→ Task input
-- begin --

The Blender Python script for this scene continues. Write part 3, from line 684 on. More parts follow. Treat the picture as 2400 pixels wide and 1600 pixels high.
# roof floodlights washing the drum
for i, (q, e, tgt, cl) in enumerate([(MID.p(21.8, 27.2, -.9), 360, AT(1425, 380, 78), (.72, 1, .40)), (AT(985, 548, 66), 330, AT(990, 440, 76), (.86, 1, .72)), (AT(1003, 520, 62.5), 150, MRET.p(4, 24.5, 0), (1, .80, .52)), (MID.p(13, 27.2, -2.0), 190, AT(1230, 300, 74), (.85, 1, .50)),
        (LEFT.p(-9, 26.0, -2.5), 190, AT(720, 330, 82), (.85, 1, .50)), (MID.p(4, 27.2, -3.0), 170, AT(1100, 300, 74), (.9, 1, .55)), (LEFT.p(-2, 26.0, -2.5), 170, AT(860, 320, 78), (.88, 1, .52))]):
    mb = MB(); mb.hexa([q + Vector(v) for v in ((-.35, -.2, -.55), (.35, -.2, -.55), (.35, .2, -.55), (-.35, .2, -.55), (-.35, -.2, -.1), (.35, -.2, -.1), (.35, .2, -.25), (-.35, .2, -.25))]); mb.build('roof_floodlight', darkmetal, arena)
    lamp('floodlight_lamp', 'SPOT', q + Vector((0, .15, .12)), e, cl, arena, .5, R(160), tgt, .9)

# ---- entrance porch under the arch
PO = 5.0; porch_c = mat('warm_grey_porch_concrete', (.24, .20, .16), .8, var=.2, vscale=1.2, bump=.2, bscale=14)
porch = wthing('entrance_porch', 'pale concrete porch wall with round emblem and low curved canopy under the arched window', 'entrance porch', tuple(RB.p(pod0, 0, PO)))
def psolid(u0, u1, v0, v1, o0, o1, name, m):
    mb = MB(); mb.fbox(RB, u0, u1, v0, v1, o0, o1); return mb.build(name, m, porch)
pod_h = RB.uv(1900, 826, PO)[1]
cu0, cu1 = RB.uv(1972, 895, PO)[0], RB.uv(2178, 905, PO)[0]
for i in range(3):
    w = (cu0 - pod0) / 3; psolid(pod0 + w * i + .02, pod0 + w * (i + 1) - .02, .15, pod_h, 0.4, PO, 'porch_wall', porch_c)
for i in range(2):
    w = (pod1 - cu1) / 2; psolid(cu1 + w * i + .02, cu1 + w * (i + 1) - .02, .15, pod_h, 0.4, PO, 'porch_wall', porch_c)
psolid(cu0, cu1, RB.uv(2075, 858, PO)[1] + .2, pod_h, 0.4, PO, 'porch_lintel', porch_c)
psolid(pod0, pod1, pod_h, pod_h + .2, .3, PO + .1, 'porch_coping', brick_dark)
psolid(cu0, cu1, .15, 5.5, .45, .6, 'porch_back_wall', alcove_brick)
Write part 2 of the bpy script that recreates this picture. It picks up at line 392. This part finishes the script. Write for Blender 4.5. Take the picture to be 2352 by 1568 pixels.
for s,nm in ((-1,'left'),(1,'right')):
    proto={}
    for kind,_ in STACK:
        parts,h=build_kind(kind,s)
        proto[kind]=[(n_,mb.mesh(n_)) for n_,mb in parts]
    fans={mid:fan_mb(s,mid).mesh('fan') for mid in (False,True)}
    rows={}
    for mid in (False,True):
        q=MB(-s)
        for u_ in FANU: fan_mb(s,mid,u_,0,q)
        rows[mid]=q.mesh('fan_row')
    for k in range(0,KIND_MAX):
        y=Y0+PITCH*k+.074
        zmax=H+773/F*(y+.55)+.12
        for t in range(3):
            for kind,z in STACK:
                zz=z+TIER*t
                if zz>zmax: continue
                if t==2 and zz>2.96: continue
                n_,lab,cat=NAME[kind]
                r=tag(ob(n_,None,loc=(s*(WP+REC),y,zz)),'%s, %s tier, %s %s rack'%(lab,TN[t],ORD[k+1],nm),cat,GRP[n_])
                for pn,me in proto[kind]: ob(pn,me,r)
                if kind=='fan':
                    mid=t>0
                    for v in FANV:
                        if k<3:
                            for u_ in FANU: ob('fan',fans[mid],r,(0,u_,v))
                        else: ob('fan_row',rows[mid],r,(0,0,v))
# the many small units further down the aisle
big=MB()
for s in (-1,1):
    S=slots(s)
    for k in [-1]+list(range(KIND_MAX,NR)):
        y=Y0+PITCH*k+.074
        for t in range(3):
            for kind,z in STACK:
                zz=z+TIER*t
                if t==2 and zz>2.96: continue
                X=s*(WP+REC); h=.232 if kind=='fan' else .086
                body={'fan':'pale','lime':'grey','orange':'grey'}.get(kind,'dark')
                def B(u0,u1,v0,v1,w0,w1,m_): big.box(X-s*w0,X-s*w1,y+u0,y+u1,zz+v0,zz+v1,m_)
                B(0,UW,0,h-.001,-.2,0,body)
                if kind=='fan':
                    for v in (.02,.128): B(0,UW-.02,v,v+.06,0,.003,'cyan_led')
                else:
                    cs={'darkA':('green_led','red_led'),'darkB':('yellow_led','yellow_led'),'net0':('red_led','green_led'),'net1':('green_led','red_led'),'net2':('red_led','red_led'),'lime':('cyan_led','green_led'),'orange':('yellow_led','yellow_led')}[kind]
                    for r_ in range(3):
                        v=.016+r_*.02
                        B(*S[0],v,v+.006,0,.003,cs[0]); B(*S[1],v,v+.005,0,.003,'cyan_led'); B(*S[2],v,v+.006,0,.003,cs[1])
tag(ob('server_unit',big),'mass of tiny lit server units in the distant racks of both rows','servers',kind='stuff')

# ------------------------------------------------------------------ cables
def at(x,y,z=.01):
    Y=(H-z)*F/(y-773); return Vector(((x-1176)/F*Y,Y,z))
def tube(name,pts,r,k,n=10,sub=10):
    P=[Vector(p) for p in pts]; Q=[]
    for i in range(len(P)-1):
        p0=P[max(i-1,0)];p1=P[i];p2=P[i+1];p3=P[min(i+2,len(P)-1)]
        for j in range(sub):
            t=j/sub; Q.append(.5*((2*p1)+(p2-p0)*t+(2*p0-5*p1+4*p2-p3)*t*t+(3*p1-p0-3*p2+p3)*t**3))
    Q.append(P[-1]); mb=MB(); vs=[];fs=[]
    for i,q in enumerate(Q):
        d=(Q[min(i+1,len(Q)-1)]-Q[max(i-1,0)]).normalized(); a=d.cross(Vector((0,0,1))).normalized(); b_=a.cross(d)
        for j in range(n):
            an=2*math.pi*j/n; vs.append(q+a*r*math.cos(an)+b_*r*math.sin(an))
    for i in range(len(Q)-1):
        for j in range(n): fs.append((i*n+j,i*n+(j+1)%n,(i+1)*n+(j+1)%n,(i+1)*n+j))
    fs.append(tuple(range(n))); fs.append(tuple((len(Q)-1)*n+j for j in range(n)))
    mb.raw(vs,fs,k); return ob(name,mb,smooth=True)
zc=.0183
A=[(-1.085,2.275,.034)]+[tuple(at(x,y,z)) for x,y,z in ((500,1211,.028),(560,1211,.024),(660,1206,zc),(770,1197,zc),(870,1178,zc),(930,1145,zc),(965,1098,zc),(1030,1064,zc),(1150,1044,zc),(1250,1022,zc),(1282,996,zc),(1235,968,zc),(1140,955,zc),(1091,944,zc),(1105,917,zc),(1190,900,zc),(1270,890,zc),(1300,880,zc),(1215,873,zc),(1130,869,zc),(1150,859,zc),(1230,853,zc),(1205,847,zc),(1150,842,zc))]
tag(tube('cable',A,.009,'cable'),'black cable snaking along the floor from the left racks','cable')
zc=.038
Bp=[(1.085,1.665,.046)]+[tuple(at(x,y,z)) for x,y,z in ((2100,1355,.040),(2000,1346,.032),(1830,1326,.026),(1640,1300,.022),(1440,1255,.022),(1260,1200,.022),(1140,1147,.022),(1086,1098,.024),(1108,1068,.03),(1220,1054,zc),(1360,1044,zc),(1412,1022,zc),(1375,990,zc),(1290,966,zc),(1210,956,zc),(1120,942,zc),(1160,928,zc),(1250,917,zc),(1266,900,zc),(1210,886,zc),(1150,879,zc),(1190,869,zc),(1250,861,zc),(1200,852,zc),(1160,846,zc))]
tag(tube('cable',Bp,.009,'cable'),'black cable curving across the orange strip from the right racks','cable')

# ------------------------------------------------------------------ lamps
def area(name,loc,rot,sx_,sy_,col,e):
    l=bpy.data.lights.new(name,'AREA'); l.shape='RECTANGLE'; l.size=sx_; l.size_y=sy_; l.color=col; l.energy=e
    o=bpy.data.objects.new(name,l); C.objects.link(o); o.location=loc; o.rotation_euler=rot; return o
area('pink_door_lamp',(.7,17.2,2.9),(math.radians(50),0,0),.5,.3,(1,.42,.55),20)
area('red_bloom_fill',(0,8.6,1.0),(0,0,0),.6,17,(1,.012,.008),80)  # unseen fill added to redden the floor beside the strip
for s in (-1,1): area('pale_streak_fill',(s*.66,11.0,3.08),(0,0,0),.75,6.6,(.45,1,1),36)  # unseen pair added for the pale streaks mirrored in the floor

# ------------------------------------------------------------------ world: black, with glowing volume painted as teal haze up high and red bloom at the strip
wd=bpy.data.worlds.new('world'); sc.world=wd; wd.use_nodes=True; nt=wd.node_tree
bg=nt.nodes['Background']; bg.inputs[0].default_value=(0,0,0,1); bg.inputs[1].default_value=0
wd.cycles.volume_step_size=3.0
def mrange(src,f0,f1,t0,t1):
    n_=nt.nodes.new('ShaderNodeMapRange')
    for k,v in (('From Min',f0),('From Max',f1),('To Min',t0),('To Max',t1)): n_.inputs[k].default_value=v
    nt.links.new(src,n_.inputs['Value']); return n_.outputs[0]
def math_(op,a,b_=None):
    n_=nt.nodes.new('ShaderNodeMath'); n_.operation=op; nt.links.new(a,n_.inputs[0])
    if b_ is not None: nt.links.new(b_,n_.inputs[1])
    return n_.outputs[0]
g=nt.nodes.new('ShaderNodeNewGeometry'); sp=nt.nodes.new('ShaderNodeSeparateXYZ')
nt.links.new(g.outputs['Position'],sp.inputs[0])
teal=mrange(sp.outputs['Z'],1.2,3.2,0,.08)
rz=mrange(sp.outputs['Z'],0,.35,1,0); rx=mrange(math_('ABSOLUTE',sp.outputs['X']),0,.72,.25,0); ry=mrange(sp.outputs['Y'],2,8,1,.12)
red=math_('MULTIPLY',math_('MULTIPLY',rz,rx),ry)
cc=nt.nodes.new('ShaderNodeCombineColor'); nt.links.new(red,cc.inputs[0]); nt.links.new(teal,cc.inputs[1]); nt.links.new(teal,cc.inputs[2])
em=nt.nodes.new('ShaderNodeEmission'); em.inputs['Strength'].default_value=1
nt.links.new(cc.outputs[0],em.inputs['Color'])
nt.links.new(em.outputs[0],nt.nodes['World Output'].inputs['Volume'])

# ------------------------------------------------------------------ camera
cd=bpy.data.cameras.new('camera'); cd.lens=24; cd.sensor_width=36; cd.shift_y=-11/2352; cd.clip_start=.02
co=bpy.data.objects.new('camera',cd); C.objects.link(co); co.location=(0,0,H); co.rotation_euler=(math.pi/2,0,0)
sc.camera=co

-- end --

→ Task to carry out
Filter the records, keeping only lines that contain "parts", and show those lines.

→ Final answer
The Blender Python script for this scene continues. Write part 3, from line 684 on. More parts follow. Treat the picture as 2400 pixels wide and 1600 pixels high.
        parts,h=build_kind(kind,s)
        proto[kind]=[(n_,mb.mesh(n_)) for n_,mb in parts]